The main purpose of developing floating liquefied natural gas production plants is to bypass piping gas to an onshore liquefaction plant, an endeavour that can be expensive for remote deepwater gas fields.
Shell aims to bring the 3.6 million tonnes per annum (mtpa) Prelude, the largest ship in the world which will be longer than four soccer fields laid end to end, online by 2017.
Brazil's Petrobras also plans to bring a floating LNG project online by 2015, but industry experts say Petrobras is likely second in line with its plans to liquefy gas from its pre-salt offshore oil and gas reservoirs in the Santos Basin.
Petrobras' field is also an ideal candidate for floating LNG due to its remote deepwater location, which would be extremely expensive to develop.
Although Petrobras has all the requisites to bring floating LNG online including ample financial resources and a partner, BG Group, with experience marketing LNG, experts say their ambitious plans to develop oil resources could leave them overstretched.
"They would have to be following in Shell's footsteps very, very closely and have already formed alliances with shipyards... in order to make that happen. I dare say they will follow Shell, but I'm not sure at this stage if anyone will beat them to it," Mikhaiel said.
HIGH UPFRONT COSTS
Floating LNG's uncharted territory makes it particularly well-suited for large companies like Shell and Petrobras with plentiful resources. Ploughing money into this will eventually pay off, but it will take some time.
"When they have one or two under their belt, you will see capex synergies from that ... Shell very much indicated that the capex will be high for the first one or two vessels, but as they understand how these things work, you can get synergies from that," said John Hirjee, an analyst with Deutsche Bank in Melbourne.
Shell has not revealed the cost of Prelude, but has said it would be would be similar to recently approved land-based LNG projects at around $3 billion to $3.5 billion per million tonnes of LNG per year, indicating a cost of $10.8 billion to $12.6 billion for the 3.6 mtpa project.
In addition to having the financial resources to execute the project, both Shell and Petrobras are planning to tap gas fields with higher liquids content whose sale will bring down the overall costs of the projects.
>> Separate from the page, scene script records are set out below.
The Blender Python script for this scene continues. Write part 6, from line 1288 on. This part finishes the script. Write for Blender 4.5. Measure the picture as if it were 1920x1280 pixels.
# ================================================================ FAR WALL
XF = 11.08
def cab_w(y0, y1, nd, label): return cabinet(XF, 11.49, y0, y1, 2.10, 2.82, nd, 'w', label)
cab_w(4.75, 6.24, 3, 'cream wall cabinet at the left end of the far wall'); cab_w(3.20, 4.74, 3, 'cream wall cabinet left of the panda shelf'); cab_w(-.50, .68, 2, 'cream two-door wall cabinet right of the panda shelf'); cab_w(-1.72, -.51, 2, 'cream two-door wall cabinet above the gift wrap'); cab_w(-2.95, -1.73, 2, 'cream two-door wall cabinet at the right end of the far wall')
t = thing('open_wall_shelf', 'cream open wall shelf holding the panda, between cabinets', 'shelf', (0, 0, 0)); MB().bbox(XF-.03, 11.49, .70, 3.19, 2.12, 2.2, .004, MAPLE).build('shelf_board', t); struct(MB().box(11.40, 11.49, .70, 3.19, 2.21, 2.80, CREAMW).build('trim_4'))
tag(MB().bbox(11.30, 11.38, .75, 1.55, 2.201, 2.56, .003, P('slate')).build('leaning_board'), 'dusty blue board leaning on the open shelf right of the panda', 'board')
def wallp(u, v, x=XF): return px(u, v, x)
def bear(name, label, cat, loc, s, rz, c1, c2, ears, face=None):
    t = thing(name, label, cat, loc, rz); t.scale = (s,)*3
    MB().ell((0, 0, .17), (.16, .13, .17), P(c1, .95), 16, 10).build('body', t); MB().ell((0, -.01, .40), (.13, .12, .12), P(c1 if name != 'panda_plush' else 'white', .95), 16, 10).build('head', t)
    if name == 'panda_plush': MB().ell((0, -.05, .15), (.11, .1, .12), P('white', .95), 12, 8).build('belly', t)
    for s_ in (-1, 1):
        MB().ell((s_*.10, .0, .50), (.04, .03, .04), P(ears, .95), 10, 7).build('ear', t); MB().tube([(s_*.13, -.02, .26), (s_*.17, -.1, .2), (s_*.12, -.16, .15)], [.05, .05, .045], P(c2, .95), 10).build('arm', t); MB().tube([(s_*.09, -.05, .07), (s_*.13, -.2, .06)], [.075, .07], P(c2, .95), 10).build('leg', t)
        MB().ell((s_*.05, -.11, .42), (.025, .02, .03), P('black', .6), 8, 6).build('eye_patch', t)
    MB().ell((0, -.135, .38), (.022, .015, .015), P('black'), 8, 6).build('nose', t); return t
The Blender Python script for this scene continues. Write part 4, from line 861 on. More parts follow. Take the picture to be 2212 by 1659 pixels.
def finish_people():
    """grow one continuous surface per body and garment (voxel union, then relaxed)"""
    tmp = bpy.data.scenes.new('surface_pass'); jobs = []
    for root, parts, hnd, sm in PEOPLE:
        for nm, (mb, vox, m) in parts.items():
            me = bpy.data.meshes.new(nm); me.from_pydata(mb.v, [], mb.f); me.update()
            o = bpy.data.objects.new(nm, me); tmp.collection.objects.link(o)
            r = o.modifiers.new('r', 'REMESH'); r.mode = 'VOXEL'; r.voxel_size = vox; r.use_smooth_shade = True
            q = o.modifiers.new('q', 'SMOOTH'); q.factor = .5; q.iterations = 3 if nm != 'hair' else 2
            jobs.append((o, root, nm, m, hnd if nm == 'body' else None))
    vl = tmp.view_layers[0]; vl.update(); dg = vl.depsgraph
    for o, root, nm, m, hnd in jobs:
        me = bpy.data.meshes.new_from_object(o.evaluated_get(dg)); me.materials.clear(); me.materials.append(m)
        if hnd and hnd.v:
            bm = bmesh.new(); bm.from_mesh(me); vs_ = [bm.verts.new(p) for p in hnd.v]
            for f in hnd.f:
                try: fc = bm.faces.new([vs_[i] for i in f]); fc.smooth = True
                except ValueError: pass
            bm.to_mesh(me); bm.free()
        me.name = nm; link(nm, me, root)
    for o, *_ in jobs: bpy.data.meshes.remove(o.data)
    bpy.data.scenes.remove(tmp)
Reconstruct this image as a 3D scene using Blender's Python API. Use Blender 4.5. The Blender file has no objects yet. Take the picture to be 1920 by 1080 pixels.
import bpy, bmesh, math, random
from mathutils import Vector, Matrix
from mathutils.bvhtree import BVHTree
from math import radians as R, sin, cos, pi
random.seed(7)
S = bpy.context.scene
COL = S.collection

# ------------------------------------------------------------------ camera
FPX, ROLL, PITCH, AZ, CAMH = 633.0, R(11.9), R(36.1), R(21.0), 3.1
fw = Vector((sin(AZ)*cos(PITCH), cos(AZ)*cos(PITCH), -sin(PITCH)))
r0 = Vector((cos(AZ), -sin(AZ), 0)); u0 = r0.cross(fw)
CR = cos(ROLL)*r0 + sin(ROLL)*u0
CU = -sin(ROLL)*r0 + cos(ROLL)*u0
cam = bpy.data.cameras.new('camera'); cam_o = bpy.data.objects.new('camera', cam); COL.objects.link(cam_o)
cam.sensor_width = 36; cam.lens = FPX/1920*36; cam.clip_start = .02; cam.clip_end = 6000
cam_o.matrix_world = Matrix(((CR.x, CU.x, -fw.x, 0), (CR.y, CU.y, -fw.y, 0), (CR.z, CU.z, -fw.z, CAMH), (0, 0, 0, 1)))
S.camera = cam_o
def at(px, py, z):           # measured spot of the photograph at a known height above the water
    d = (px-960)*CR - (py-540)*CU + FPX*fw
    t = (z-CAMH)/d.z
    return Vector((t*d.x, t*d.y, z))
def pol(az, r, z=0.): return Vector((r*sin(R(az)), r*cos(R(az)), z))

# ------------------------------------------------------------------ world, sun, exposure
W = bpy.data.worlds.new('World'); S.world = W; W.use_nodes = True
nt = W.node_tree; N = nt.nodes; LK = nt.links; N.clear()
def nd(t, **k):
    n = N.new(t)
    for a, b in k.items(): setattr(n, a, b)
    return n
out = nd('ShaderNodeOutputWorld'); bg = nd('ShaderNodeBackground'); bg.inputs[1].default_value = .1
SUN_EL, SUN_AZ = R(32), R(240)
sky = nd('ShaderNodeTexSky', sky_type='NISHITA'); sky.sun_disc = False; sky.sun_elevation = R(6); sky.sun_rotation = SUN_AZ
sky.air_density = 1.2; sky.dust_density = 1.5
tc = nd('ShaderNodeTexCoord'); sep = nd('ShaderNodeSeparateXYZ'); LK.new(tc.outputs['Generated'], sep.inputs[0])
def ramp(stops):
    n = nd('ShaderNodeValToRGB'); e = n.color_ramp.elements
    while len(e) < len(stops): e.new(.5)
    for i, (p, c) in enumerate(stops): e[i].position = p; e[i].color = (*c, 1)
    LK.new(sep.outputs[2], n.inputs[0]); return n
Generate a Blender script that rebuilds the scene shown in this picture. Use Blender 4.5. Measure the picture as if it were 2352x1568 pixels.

Despite high costs at the front end, floating LNG may offer extra advantages for LNG developers in Australia -- which currently has the largest list of proposed LNG projects -- in terms of dealing with labour shortages.
Australia, already one of the world's largest LNG exporters, has around A$200 billion worth of LNG projects on the drawing board and aims to triple current production to 60 million tonnes a year by 2020 -- targets which experts say will stretch the nation's labour force.
"Every engineer, every geologist, every electrician, every plumber is going to be in huge demand and as a result I wouldn't be surprised if we start seeing schedule slippages -- we've already started seeing them with some projects," Facts Global Energy's Mikhaiel said.
Building the vessel in another country, as Shell is doing with Prelude's construction in South Korea, will limit the impact of the labour shortage on costs.
"It's obviously a massive boon because you can avoid some of the manpower and resource struggles that I think are only going to intensify as time progresses."
SMALLER PLAYERS, BIGGER OBSTACLES
Companies without Shell's financial resources, its track record as an LNG supplier, and a gas resource that would be relatively lower cost to develop, may struggle to make floating LNG work, analysts said.
"The barriers to competition are high. Without having all the ingredients in place, you're just going to make it much, much harder to get a project off the ground," Mikhaiel said.
Smaller would-be floating LNG developers without a track record as an LNG supplier face challenges in all aspects of the project from securing funding to convincing buyers to sign up.
"Because FLNG (floating LNG) has not been proven, buyers have been reluctant to sign up for offtake from an FLNG facility because of uncertainty about when that project will come onstream and if it will ever be delivered," Giles Farrer, an analyst with Wood Mackenzie in London, said.
"Shell has a global traded LNG portfolio, so it is able to provide backup to its potential LNG customers, which offsets the risk of severe delays in delivery."
Smaller projects also forfeit the economies of scale that some say are necessary for floating LNG at this stage.
"One of the things we've certainly known is that LNG is all about scale and getting capacity expansions on incremental capex so that does put a question mark on some of the smaller FLNG proposals," Deutsche Bank's Hirjee said.